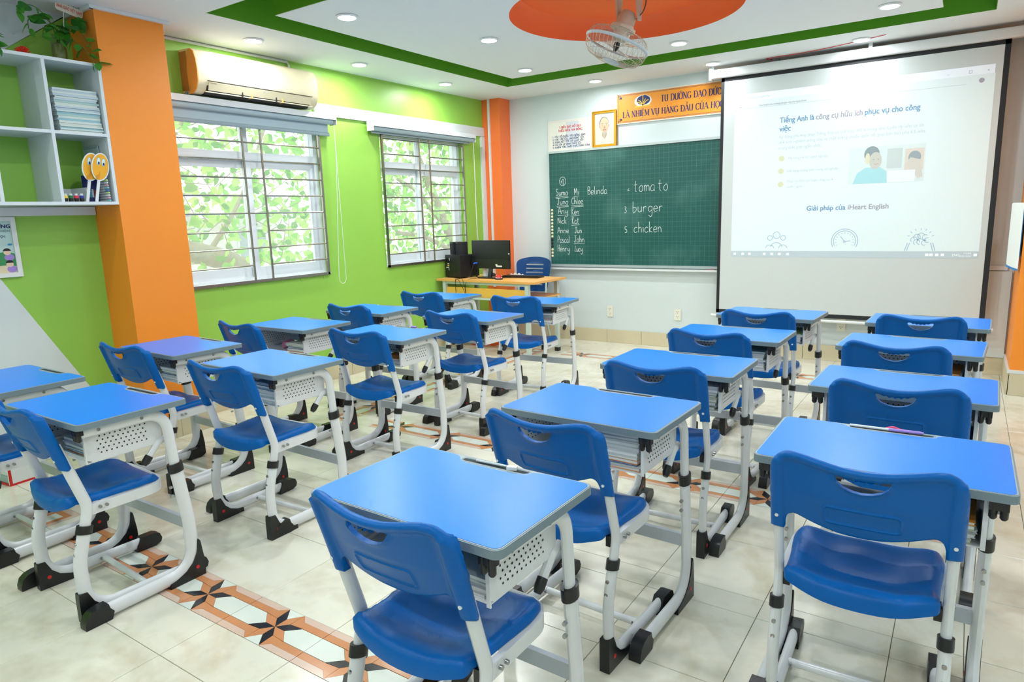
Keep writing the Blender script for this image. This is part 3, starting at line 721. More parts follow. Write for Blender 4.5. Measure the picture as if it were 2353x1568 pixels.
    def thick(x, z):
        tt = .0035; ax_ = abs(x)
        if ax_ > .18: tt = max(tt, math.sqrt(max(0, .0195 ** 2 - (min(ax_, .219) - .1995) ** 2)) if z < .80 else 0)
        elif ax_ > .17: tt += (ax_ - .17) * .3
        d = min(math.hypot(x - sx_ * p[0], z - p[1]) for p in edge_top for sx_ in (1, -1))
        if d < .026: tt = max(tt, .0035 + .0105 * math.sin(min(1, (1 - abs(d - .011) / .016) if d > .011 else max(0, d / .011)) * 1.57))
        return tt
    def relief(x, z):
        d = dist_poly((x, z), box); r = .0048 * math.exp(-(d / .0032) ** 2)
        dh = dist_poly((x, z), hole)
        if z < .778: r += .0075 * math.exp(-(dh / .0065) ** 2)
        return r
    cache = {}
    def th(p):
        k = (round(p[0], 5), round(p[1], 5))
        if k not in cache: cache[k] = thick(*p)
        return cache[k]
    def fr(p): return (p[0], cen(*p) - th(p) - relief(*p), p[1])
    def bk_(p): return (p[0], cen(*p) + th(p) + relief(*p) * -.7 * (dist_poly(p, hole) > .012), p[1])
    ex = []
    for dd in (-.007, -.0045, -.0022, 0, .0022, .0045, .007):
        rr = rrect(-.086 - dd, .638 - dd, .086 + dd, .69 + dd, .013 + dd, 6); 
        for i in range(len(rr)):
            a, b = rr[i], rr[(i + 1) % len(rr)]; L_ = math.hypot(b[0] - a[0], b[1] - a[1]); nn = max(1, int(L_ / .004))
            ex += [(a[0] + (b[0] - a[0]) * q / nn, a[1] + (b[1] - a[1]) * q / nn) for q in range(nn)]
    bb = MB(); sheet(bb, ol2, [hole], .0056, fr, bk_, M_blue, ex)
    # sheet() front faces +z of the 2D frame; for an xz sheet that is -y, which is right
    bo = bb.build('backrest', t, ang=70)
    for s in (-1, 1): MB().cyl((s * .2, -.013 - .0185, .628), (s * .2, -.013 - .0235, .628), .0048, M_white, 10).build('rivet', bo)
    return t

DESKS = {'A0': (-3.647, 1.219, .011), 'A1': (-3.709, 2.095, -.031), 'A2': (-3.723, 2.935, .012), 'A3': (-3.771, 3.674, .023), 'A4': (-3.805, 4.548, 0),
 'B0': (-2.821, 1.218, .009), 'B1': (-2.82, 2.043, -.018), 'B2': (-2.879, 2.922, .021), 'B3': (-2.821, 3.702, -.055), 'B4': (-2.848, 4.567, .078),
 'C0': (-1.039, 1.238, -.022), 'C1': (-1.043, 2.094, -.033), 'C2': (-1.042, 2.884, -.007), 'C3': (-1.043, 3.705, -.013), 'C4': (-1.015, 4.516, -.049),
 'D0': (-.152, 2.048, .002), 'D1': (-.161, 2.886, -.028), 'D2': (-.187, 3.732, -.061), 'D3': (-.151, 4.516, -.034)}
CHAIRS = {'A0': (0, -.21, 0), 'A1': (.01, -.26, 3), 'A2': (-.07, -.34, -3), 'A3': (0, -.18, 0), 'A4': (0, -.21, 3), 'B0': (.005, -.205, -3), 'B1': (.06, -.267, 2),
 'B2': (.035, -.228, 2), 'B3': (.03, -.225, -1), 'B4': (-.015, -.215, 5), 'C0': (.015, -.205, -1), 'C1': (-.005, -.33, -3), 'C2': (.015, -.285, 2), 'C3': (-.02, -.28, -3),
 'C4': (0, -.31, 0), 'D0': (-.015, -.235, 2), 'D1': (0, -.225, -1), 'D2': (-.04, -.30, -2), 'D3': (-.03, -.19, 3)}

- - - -

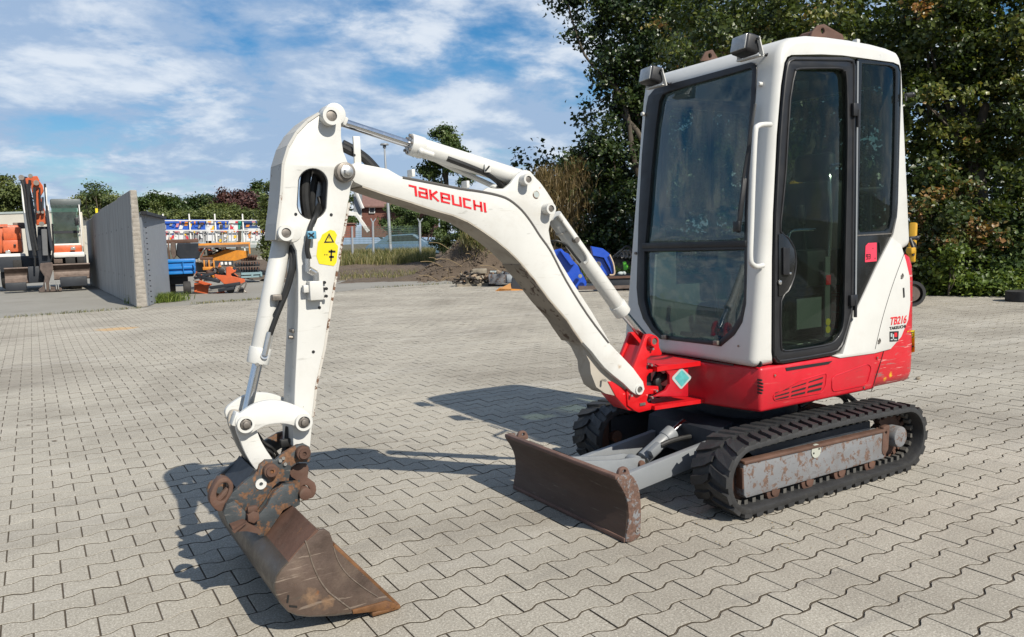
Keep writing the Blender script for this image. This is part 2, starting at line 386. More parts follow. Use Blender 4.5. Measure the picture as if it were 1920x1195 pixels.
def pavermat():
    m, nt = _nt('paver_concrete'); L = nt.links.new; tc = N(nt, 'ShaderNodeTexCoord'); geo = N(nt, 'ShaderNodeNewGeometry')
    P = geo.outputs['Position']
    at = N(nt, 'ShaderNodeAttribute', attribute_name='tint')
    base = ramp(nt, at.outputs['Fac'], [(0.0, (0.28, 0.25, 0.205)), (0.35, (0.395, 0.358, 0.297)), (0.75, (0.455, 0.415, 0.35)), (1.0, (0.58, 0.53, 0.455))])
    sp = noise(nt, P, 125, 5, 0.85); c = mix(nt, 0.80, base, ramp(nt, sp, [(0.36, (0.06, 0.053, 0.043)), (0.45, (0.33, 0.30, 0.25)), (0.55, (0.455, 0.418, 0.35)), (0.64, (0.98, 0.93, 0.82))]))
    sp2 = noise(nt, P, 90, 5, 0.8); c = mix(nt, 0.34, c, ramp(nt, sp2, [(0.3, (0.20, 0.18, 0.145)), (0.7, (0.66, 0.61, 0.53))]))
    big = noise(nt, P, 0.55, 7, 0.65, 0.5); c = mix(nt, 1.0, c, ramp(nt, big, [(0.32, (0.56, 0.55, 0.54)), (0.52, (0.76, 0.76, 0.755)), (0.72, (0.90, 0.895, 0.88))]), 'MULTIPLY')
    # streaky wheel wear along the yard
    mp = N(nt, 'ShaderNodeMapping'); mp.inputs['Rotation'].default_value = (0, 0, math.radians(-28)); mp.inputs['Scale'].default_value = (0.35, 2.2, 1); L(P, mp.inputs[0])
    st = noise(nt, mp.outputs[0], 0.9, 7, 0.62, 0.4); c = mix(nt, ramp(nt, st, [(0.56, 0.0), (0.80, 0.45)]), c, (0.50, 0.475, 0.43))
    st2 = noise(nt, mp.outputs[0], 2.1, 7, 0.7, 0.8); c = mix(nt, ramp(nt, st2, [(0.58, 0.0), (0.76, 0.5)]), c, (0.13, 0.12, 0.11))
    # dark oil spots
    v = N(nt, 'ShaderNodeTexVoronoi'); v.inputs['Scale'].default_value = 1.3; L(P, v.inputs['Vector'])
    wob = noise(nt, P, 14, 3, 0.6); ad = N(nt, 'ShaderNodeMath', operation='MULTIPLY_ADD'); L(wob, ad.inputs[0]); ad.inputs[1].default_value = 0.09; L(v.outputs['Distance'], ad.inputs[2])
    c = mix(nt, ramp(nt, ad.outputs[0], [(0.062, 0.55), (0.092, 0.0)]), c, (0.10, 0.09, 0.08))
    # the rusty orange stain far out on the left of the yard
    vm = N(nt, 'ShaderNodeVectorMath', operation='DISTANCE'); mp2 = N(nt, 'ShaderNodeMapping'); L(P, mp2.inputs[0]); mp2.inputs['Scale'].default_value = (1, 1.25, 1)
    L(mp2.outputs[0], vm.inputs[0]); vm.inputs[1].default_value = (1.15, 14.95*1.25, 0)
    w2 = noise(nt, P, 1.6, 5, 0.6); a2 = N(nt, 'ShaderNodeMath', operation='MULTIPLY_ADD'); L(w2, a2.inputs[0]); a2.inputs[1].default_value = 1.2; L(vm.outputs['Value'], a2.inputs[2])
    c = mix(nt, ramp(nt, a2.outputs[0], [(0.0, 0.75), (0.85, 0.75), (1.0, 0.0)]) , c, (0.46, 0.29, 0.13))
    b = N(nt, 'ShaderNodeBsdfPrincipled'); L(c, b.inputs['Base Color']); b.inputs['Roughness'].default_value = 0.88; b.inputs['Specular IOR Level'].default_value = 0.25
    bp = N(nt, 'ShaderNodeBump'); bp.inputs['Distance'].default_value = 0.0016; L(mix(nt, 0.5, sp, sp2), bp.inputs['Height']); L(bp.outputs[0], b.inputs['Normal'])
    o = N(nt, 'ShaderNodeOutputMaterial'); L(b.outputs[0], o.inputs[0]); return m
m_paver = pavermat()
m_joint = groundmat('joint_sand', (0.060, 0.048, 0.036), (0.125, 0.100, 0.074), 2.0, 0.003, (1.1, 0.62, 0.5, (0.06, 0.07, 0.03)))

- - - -

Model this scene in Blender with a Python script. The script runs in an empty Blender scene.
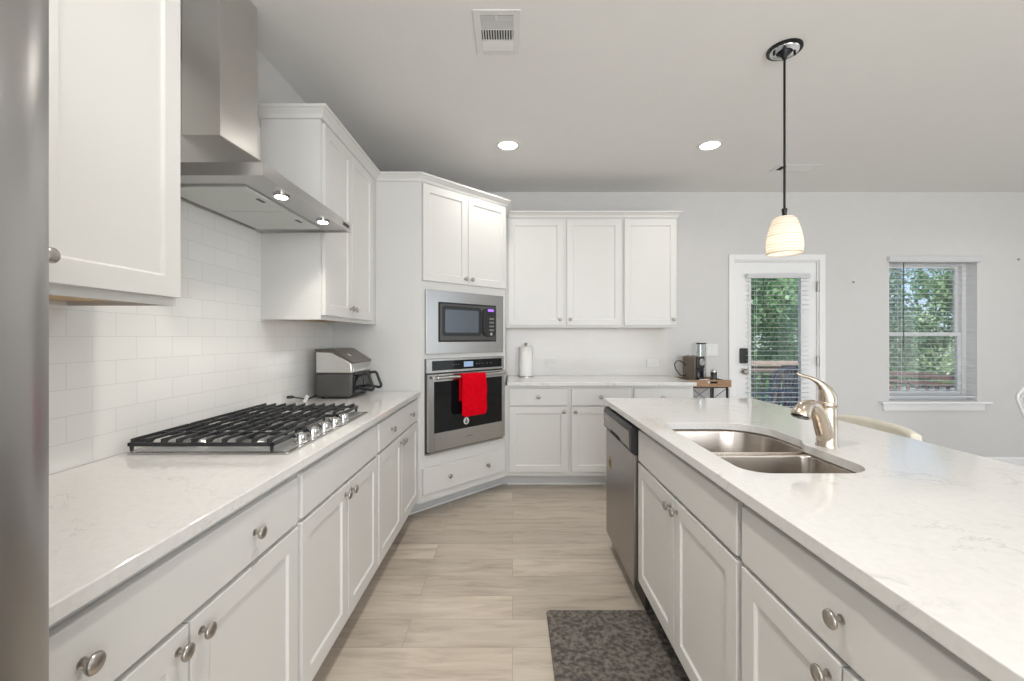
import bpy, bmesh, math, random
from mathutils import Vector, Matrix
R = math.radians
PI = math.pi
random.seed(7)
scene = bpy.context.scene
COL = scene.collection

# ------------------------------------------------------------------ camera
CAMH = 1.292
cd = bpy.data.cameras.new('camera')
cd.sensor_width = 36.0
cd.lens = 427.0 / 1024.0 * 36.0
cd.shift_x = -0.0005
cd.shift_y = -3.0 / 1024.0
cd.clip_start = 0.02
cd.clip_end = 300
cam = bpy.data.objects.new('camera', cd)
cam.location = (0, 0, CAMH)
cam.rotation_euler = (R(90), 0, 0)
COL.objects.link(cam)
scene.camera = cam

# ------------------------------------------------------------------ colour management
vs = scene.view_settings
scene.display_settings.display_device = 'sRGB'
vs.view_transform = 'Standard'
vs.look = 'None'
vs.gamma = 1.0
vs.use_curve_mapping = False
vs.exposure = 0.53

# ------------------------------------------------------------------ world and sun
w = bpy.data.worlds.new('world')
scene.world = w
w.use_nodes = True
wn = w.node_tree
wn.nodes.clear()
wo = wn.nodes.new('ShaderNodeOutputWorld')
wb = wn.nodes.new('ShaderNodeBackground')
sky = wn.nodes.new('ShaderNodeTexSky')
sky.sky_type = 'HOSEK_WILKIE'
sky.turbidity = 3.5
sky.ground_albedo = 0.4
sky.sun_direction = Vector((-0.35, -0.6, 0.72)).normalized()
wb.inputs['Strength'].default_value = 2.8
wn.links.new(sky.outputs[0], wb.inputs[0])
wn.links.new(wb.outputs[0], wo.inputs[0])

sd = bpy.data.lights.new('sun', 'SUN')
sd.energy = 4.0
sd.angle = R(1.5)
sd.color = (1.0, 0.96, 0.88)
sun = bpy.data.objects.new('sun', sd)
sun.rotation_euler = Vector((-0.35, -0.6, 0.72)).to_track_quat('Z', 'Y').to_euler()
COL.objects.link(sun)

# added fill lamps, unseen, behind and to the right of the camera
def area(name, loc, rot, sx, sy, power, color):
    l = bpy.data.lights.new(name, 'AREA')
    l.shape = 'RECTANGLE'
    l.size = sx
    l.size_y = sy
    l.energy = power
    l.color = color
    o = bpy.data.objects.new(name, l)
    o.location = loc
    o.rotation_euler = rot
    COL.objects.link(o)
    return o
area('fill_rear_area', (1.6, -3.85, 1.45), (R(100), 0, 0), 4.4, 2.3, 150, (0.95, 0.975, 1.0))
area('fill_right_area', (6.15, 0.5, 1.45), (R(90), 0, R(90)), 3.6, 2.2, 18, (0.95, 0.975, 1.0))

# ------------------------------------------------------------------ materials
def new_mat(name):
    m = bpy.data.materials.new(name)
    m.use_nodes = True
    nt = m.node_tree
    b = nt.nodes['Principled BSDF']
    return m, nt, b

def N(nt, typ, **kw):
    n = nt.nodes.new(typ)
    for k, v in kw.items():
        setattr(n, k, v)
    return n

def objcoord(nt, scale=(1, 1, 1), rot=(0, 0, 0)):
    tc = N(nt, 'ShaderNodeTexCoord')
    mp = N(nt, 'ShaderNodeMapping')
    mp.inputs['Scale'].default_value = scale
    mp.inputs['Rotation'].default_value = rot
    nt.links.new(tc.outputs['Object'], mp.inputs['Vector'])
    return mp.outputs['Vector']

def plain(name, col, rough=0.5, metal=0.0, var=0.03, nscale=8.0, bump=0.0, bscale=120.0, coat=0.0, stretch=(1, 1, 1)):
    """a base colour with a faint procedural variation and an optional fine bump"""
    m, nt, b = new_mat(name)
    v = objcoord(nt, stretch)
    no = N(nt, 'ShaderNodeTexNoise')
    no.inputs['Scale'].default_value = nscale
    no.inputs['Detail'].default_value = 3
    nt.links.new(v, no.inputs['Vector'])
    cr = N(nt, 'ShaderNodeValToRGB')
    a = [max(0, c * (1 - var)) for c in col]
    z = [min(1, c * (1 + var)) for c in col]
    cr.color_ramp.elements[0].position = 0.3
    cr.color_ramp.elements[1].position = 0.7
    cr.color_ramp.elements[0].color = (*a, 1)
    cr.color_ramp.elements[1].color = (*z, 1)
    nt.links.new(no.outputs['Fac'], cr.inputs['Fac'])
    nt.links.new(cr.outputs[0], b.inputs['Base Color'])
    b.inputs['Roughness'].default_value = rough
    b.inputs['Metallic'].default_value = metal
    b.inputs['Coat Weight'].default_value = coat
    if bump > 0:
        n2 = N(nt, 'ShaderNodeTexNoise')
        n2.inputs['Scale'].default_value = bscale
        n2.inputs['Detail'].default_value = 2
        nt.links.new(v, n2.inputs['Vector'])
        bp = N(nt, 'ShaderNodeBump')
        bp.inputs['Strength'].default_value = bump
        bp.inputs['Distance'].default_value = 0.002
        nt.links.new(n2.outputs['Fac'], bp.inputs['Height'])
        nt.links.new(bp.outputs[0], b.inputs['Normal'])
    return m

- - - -

### Goal of the exercise
Repeat only the lines running from "Model this scene" to "COL = scene.collection", ends included, and leave the pictures out.

### Reply to the exercise
Model this scene in Blender with a Python script. The script runs in an empty Blender scene.
import bpy, bmesh, math, random
from mathutils import Vector, Matrix
R = math.radians
PI = math.pi
random.seed(7)
scene = bpy.context.scene
COL = scene.collection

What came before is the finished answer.